Creating the perfect report

Creating the perfect report

The 4 point report writing guide

Although a report within ICM systems can be one of the most powerful and useful tools, if you don’t use it correctly, it will be useless. I have outlined below several key points to include when considering a report build.

  1. Priorities

When building a report, having a detailed knowledge of your business processes is key to ensuring it is useful and informative. The following points outline effective report requirements:

  • Decide which data is most relevant to your end user.
  • Understand the key metrics required in your reports.
  • Prioritise your top five most important measures.
  • Aim to achieve an uncluttered and to-the-point report.
  • Secondary information can be contained elsewhere or on a drilldown of the main report.

By prioritising you ensure that your report is both concise and pertinent.

 

  1. Analysis

Before building a report it is essential to study the business data in order to determine which information gives the best sense of progress towards a payee’s goal.

  • Understand which data best represents progress and success in your business.
  • Determine which data sets need presenting in the report.
  • Prioritise your data into essentials and nice to haves.
  • Remember that too much information can often intimidate users, so make it relevant.

 

  1. Streamlining

Businesses often mistakenly believe lavish reports to be effective. A complex design with gauges, charts, images and 3D displays can misrepresent the data displayed in it, and so distract the user from the information being displayed. Instead, aim for a report that uses some of these aspects, but try to design the simplest possible representation of the data.

 

  1. Uniformity

Make sure that you have a single scheme across all reports e.g. colour, fonts, logos and alignments. Use a single layout scheme to make the customer familiar with the reports. A changing scheme can create confusion.

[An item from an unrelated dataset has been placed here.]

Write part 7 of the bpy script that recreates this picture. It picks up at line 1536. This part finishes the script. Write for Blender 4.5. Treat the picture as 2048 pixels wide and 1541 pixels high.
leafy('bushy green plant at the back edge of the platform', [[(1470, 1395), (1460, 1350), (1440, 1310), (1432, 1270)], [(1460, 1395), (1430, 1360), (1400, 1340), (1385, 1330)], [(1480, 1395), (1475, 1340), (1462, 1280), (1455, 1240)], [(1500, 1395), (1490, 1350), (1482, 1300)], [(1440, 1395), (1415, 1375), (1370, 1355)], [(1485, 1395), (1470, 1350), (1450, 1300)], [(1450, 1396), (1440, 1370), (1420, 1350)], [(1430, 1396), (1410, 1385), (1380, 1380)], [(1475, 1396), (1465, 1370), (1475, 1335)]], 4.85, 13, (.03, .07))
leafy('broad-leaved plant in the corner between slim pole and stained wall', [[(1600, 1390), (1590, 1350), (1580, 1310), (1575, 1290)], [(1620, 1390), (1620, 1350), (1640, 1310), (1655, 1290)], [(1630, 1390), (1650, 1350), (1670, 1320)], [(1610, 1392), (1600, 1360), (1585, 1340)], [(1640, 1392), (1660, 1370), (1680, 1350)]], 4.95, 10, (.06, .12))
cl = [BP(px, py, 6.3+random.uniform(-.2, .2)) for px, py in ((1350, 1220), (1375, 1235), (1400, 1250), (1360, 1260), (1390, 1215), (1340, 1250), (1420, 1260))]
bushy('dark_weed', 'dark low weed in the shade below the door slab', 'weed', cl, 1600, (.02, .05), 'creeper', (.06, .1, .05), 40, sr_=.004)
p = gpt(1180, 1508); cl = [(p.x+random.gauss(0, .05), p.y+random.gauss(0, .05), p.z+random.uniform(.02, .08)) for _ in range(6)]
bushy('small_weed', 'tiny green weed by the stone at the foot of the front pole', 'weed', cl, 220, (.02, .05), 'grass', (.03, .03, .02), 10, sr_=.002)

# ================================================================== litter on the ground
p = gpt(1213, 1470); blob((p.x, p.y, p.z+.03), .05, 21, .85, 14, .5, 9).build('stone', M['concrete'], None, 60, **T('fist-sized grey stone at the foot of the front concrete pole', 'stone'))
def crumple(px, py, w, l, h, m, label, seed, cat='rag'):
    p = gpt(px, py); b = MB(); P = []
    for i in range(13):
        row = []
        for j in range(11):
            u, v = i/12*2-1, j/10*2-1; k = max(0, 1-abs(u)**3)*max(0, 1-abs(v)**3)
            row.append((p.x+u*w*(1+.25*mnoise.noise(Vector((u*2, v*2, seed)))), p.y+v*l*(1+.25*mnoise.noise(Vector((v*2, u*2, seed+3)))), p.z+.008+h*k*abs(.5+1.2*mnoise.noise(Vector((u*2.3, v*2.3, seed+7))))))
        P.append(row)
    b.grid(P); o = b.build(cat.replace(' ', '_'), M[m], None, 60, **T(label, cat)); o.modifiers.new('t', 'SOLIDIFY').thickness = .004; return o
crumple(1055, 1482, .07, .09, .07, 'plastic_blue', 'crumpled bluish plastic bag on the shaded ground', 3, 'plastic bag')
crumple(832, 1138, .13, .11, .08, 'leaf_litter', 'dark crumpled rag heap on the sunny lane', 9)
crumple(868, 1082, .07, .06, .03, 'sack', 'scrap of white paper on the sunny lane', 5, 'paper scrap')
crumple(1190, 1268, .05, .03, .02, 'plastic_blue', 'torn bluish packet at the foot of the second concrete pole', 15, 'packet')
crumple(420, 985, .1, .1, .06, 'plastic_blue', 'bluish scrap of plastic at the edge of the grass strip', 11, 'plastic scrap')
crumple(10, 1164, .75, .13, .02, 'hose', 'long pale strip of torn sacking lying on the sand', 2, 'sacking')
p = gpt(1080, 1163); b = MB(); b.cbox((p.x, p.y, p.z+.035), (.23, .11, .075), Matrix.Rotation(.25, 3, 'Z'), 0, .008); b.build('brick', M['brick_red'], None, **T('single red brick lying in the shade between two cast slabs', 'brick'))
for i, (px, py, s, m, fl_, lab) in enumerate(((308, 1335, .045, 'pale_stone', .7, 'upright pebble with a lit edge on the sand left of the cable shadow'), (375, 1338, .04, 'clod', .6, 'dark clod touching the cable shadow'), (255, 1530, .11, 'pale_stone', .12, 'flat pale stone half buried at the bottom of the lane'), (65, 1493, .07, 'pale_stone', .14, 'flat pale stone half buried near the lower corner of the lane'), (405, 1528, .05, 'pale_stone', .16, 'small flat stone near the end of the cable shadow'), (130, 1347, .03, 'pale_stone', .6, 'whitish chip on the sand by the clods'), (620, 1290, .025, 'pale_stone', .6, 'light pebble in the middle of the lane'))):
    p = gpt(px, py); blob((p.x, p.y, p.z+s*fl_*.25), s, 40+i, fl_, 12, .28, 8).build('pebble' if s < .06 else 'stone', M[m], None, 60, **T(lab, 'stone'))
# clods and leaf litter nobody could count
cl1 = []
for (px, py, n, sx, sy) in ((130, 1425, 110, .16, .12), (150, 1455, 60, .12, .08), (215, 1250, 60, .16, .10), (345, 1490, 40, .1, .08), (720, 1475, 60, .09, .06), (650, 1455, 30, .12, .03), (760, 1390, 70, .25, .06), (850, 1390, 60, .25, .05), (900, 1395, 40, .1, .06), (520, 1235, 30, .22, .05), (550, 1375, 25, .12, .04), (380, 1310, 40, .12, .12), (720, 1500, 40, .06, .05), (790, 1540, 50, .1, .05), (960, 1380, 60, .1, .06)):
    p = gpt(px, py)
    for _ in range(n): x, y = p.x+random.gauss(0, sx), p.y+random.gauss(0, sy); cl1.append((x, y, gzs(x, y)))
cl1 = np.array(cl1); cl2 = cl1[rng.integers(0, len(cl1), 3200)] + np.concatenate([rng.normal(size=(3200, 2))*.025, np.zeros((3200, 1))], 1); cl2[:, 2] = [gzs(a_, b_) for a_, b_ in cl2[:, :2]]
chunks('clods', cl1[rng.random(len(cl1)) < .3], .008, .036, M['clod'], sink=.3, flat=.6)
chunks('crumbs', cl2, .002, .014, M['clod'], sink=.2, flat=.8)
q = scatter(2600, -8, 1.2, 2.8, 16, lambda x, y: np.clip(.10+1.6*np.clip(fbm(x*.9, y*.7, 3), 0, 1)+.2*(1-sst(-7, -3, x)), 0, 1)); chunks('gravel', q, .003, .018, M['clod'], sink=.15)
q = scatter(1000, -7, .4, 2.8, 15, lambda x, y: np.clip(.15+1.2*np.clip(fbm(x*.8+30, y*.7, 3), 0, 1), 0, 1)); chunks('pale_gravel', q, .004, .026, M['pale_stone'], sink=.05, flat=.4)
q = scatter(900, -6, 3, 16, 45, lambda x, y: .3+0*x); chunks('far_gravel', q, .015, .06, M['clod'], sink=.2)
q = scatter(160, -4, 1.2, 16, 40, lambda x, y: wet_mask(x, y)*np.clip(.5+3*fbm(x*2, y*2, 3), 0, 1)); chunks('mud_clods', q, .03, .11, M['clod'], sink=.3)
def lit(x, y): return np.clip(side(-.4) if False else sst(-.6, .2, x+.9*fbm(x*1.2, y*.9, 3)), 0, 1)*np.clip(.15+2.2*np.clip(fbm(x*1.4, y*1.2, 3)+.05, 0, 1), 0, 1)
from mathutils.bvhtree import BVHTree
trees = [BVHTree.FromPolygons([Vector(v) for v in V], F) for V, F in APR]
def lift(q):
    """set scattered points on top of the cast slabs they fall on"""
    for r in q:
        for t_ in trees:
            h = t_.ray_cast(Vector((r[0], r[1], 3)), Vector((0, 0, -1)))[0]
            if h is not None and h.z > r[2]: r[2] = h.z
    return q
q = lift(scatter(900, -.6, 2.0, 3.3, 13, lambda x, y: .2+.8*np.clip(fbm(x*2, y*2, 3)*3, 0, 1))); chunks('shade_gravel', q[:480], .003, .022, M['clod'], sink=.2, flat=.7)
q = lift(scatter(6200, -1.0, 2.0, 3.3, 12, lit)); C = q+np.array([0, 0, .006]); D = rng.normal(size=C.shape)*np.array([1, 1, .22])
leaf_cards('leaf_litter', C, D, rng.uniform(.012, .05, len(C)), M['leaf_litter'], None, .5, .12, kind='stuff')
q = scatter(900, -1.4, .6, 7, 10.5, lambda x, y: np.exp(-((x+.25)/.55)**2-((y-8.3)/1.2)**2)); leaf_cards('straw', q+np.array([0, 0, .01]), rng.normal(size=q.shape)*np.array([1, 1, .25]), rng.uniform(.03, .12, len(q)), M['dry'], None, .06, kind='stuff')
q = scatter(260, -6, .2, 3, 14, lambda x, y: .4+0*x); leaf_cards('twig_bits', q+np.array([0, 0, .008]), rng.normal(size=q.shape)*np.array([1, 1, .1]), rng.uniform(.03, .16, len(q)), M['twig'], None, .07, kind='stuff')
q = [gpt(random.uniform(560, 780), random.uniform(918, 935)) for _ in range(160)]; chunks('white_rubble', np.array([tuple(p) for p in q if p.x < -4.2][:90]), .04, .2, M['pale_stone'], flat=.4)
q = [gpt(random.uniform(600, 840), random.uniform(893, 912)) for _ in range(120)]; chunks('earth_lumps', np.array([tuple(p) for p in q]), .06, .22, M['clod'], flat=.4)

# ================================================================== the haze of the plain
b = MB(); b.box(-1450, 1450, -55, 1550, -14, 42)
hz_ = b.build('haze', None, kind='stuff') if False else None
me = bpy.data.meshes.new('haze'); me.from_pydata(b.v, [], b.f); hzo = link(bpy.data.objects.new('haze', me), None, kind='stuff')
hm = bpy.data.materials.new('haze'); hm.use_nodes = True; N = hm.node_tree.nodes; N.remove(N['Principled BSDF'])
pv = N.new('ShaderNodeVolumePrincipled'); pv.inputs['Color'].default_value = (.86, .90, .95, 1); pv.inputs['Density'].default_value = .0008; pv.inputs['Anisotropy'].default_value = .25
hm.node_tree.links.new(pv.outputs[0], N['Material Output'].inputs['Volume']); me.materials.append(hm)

  • Try to stick to only a few different colours on the report.
  • Use a single font across the board. Often companies have business specific fonts.
  • Keep the basic layout of the reports the same; content can change, but try to create a sense of uniformity with your reports.

 

Reporting is a very effective tool, and is at the end of the day how your end users will see the system. Sticking to my points above; Prioritise, Analyse Efficiency and Uniformed will help to make your reports as successful as possible.